Text Six: The Importance of the Child’s Well Being and Growth*

Rabbi Mordecai Kaplan, Judaism as a Civilization (1934), p.486

*Note: Text Five and Text Six include the same text but offer different questions.

No whit less important than reckoning with the perpetuation of Jewish life and culture is it to reckon with the well-being and growth of the individual child. The Jewish educative process must start with the actual experiences of the child as he lives them in the present, and lead him constantly so to reorganize and reinterpret his experience that he comes to identify his own good with the good of society. To achieve this end the child must be given increasing control over his own experience so that he will himself be able to shape and direct it toward aims freely and intelligently chosen.

  1. As an educator, which would you say is more important: “the perpetuation of Jewish life and culture” or “the well-being and growth of the individual child”? As a member of the Jewish community? As a parent?
  2. Is the “Jewish educative process” a Jewish process of education or a process of Jewish education?
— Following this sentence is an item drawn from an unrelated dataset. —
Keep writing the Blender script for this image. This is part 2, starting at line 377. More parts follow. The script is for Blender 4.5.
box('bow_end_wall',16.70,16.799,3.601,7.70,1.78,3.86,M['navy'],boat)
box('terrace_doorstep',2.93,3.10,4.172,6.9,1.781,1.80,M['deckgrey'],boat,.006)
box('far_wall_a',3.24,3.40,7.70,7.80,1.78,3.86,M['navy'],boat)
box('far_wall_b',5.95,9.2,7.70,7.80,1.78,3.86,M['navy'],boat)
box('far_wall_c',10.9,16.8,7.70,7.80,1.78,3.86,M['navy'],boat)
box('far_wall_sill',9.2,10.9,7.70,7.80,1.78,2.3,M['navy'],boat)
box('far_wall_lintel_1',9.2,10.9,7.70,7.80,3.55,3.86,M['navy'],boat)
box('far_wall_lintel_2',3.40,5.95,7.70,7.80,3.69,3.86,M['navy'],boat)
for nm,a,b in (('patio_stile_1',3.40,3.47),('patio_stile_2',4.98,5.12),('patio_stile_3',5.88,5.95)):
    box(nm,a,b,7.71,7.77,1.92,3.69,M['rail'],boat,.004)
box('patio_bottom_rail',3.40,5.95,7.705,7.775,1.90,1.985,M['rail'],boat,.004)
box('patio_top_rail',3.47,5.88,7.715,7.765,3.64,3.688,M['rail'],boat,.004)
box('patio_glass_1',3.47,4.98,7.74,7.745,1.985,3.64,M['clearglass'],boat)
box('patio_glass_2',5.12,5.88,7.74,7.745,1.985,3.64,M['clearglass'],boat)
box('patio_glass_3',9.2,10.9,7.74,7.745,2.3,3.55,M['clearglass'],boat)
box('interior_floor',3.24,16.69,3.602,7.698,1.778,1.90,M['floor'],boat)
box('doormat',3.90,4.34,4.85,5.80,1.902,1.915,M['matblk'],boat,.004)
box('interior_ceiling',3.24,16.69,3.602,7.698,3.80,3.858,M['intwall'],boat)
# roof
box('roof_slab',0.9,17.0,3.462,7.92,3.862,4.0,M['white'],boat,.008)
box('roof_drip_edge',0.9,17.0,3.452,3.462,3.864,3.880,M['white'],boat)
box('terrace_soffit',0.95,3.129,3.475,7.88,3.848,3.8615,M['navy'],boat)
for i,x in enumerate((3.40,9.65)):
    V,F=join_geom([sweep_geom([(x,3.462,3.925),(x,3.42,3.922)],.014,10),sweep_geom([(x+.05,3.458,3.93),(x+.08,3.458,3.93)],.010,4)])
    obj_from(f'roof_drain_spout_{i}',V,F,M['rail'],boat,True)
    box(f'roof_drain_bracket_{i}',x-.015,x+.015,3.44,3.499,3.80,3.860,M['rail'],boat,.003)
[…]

In other words, is this all about how we teach Judaism … or about how Judaism helps us (or should help us) teach?
  3. What does it mean to “start with the actual experiences of the child as he lives them in the present”?
  4. Kaplan seems to see the ultimate goal as the child identifying their “own good with the good of society.” Should this be the goal? And is having such a specific goal in keeping with the child’s ability to “shape and direct [their experience] toward aims freely and intelligently chosen”?
  5. Should there be a limit to the “increasing control” a child is given over their own experience? If so, what is that limit?